What does a conception of liberty that leaves room for the involuntary look like? At the very least it is a liberty that recognizes goods equal to or greater than itself, and therefore it is about more than procedure and competing liberty claims. In properly situating itself among other social goods, this liberty embraces certain involuntary institutions and responsibilities, such as the ties of kinship that Weiner targets, as essential to a just and humane society. It is a liberty of substance that acknowledges that, just as justice without freedom isn’t really justice at all, so neither is freedom without justice worthy of the name.
Now, where does Weiner’s book-length account leave civil society—the primary focus of my criticism of his summary essay? Though he addresses civil society approvingly in The Rule of the Clan, adding texture to his account, he does not conceive of its role as in competition with the liberal state, but in its service. He does not value civil society for its own sake as providing sources of identity and authority distinct from the state; rather, “civil society can contribute to a sense of belonging to a larger community.” But that community is a national one, not the smaller communities that make up the nation. Civil society is, like the remnants of the clan, only instrumentally valuable.

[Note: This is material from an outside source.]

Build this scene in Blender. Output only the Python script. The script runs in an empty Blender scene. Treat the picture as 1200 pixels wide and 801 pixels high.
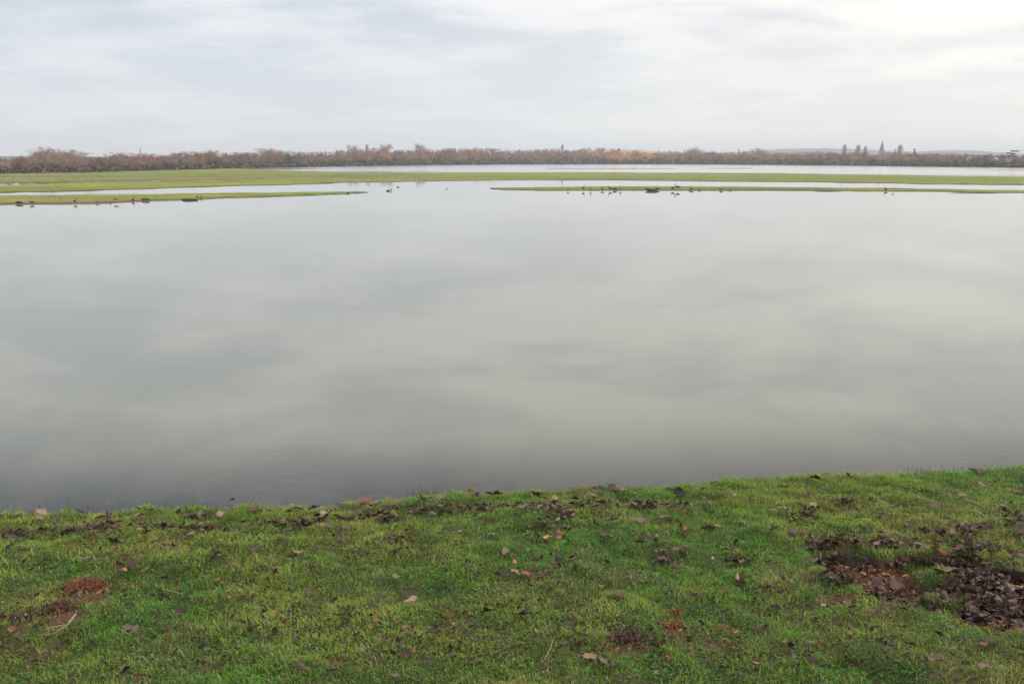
import bpy, bmesh, math, random
import numpy as np
from mathutils import Vector, Matrix, Quaternion

random.seed(7)
RNG = np.random.default_rng(11)
scene = bpy.context.scene
COL = scene.collection
R = math.radians

# ------------------------------------------------------------------ camera
CAM_H = 2.0
F_PX = 1039.0
HOR = 188.0
PITCH = math.atan((400.5 - HOR) / F_PX)
cam_d = bpy.data.cameras.new('camera')
cam = bpy.data.objects.new('camera', cam_d)
COL.objects.link(cam)
cam.location = (0, 0, CAM_H)
cam.rotation_euler = (math.pi / 2 - PITCH, 0, 0)
cam_d.sensor_width = 36.0
cam_d.lens = 36.0 * F_PX / 1200.0
cam_d.clip_start = 0.05
cam_d.clip_end = 20000
scene.camera = cam

# ------------------------------------------------------------------ render
scene.render.engine = 'CYCLES'
scene.view_settings.view_transform = 'Standard'
scene.view_settings.look = 'None'
scene.view_settings.exposure = 0.50
scene.view_settings.gamma = 1.0
scene.view_settings.use_curve_mapping = False
scene.cycles.max_bounces = 6
scene.cycles.transparent_max_bounces = 16
scene.cycles.volume_bounces = 2
scene.cycles.use_denoising = True

# ------------------------------------------------------------------ light
SUN_AZ, SUN_EL = R(62), R(33)          # azimuth measured clockwise from the view direction (+Y)
sun_dir = Vector((math.sin(SUN_AZ) * math.cos(SUN_EL), math.cos(SUN_AZ) * math.cos(SUN_EL), math.sin(SUN_EL)))
sd = bpy.data.lights.new('sun', 'SUN')
sd.energy = 1.25
sd.angle = R(14)
sd.color = (1.0, 0.955, 0.88)
sun = bpy.data.objects.new('sun', sd)
sun.rotation_euler = sun_dir.to_track_quat('Z', 'Y').to_euler()
sun.location = (30, 10, 40)
COL.objects.link(sun)

world = bpy.data.worlds.new('World')
scene.world = world
world.use_nodes = True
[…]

Thus, although The Rule of the Clan adds some complexity to Weiner’s view of the relationships among individual, state, and civil society, the verdict of my original essay remains intact: Weiner’s political vision leaves the individual not liberated, but naked before the “inescapable and irresistible power of the unitary state.” Though the book expands on his account of civil society and other non-state associations, blunting some of my most pointed criticisms, that account remains an emaciated one that explicitly leaves no substantial buffer between the individual and the state.
What is needed, and what Weiner does not adequately provide, is an analysis of how the clan and the liberal state—Status and Contract—can authentically coexist in a society that respects the human necessities of freedom and solidarity.